The revised AI is now powering Braun and Zouaoui’s new brand 2250. It launches today with a refillable product selection consisting of a customizable moisturizer, serum and cleanser. Customers upload a picture along with taking a quiz to direct the customization process. Hishi is being phased out.

2250 founders Fernando Braun and Nessim Zouaoui

Steered by the quiz answers and pictures, the products are produced with different bases, active ingredients and textures. There are at least 14,000 potential formula iterations across the three products, and 2250 taps into 65 active ingredients in its arsenal to arrive at them. Zouaoui says, “They’re really going to be targeting your specific needs depending if you are a female or male in your 20s or in your 40s, if your main skin concern is redness or wrinkles or dark spots or if your skin is sensitive.”

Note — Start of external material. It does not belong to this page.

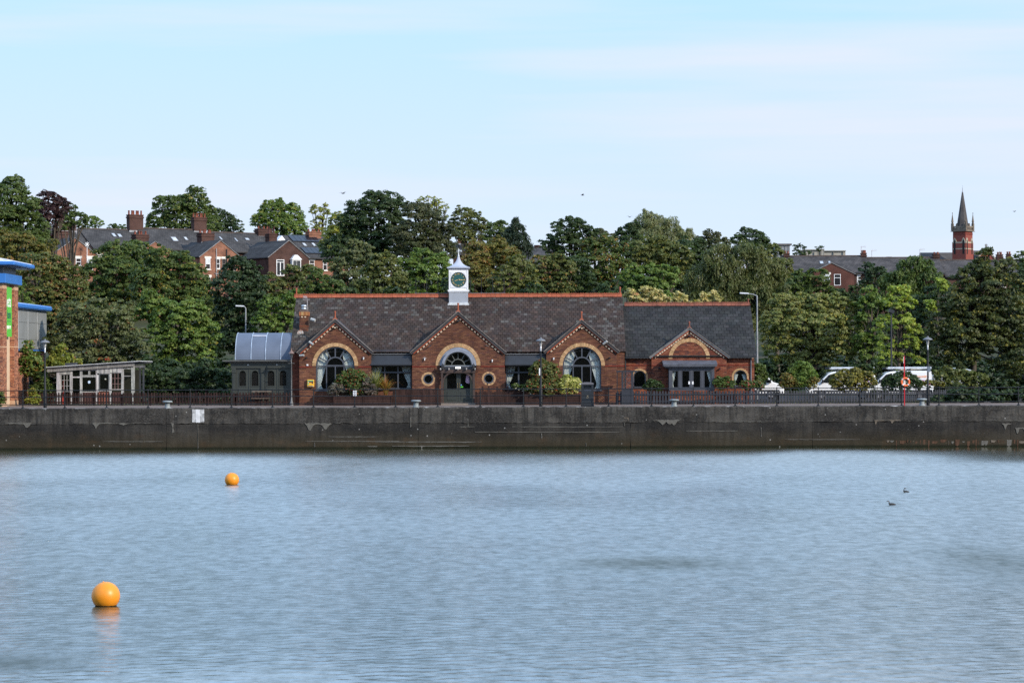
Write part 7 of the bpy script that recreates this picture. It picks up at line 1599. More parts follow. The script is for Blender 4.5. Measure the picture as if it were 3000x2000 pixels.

The brand’s full product lineup is priced at $189 or $149.99 on subscription. The moisturizer is the only product that can be purchased individually, and it’s priced solo at $63. On subscription, products are replenished every two months, also the frequency at which customers are invited to take new pictures to document results and enable the algorithm to adapt the formula. “Your formula will evolve with time and with you and that’s something for us that is important in innovation because so far we haven’t found any other brand that is doing this in the industry,” says Braun.

A rewards program on blockchain will be implemented. Customers will obtain tokens for purchases, updating their skin quiz and recycling packaging. They initially receive packaging made out of glass, and later receive recyclable refills that are figured to reduce excess packaging by 70%. Rewards can go to products or retained as an investment. Additional rewards for brand referrals and creating content could be introduced in the future. “We’re looking to tap into nontraditional channels for user acquisition,” says Braun.

Custom skincare brand 2250’s refill cartridges.

Braun and Zouaoui estimate it takes the average customer two years to find a product that works for their skin. They assert their brand’s personalization approach cuts down overproduction. “Since we have no inventory, we have no unsold products,” says Zouaoui. On his LinkedIn account, he shares a statistic that “up to 40% of mass-produced beauty and personal care products go unsold and end up in landfills.”

Sustainability has long been a mission of Zouaoui’s. In 2018, he started Tounes Clean Up, an environmental nonprofit in Tunisia that’s collected and recycled more than 700 tons of plastic, glass and aluminum from beaches and landfills.

Zouaoui and Braun hope to expand 2250 to the Middle East and Northern Africa in the near future. Speaking of the future, 2250’s name is a nod to a better future. It’s a reference to a concept by Russian astrophysicist Nikolai Kardashev, who outlined the Kardashev scale with type 1, type 2 and type 3 categories to measure civilizations’ level of technological advancement based on energy deployment.

“Becoming a type 1 civilization means that we’ve developed the technological tools to harness the energy that comes from the earth and our stars, so we’re fully sustainable, and he said that that would happen in 2250,” says Brauns, pointing out 2250 is intended to offer a glimpse of what’s possible. “We’re trying to show people that by taking action today, being part of a movement using products that not only feel good but do good, we can get to this place by 2250.”